NASA's Curiosity Rover Celebrates One Year On Mars
An anonymous reader writes "The Curiosity rover celebrates one year on Mars today. 'The 1-ton robot has achieved a great deal in its 12 months on Mars, discovering an ancient streambed and gathering enough evidence for mission scientists to declare that the planet could have supported microbial life billions of years ago. And more big finds could be in the offing, as Curiosity is now trekking toward its ultimate science destination: the foothills of a huge and mysterious mountain that preserves, in its many layers, a history of Mars' changing environmental conditions.'"

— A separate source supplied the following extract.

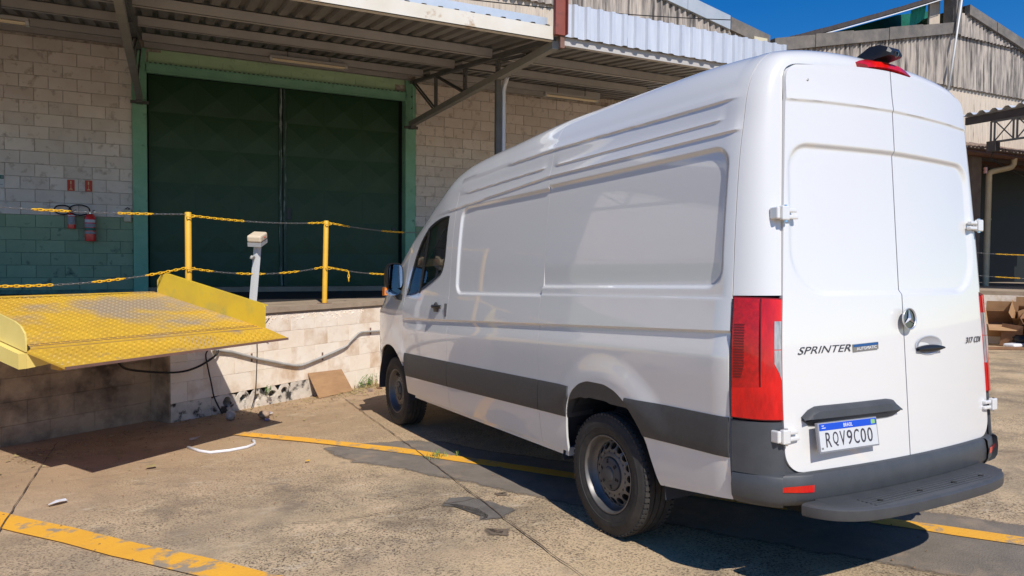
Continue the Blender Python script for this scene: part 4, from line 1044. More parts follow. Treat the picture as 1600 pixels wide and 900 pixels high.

And your puny terrestrial years! Curiosity has some time (322 of your weak days, or a mere 313 of our superior Martian sols) before it reaches its first Martian birthday.
And, since it is now on Mars, that is clearly the birthday that counts.
Opportunity River has been around for almost 10 (Earth) years there..
Birthdays for anthropomorphized machines is all they got? Isn't it going to be another year before it gets to where it's headed? Wake me when it finds an ancient civilization - that or a fish head.
Oblig - oh come on. This one's too obvious: http://xkcd.com/1232/
I read TFA and all I got was this lousy cookie
Was it worth it? Well, just like all government programs intended to employ people, you might judge that the number of people employed vs the money spent.
Basically MSL (aka Curiosity) was the full-employment program for JPL contractors. While everything else was being cut, all the contractors and JPL employees tried to bill as much as possible to this program to avoid redundancies (layoffs). Sadly, these kind of employees tend to be attached to expensive toys which makes the for lower efficiency when judged by the $/employed metric.
FWIW, they at least managed to land to rover on the (martian) ground. In that sense, it probably was better spent than the billons we spend on other employment programs which simply return only employment, or fund things that are actually unused (like bridges to nowhere, or airports with no scheduled flights) or actually unwanted (e.g, F35, MEADS, EFV).
Sadly, it's a pretty low bar when it comes to government spending...
Curiosity wakes up the next morning with a lampshade on its head and Martian hieroglyphics tattooed on its ass.
Have gnu, will travel.
relativistic effects of Mars' orbital speed on time passage there : 0.9999999965976668868826947934
relativistic effects of Earth's orbital speed on time passage here : 0.99999999506624037797369889211
Difference between the two : 1.531426508853249e-9
So, a bit less than one second difference every twenty years.
So yep...
"I do not agree with what you say, but I will defend to the death your right to say it"
In otherowrds, there's tons of better ways to spend all the billions injected into this project.
Yeah, we would probably be better off spending that $2.5 billion on another 8 or 9 days in Afghanistan (at the low, low price of just $300 million per day).
Haha, no, I'm only kidding. Only a complete idiot would think that $2.5 billion (which represents 0.06% of the US federal budget for FY 2013) to send an entire science laboratory to another planet is a waste of money. This country is full of money wasters, ground-breaking science missions are not part of those. Look at the defense budget if you want to talk about trimming the fat, not the science budget. The NSA in particular seems to have quite a lot of money that it doesn't need (or shouldn't be using).
"Our two-party system is like a bowl of shit looking at itself in a mirror." - Lewis Black
The entire mission is cited at about $2.5 billion. The US federal budget for FY2013 calls for over $3.8 trillion in expenditures.
"Our two-party system is like a bowl of shit looking at itself in a mirror." - Lewis Black
No one can convince you that it was worth it. That really is the problem.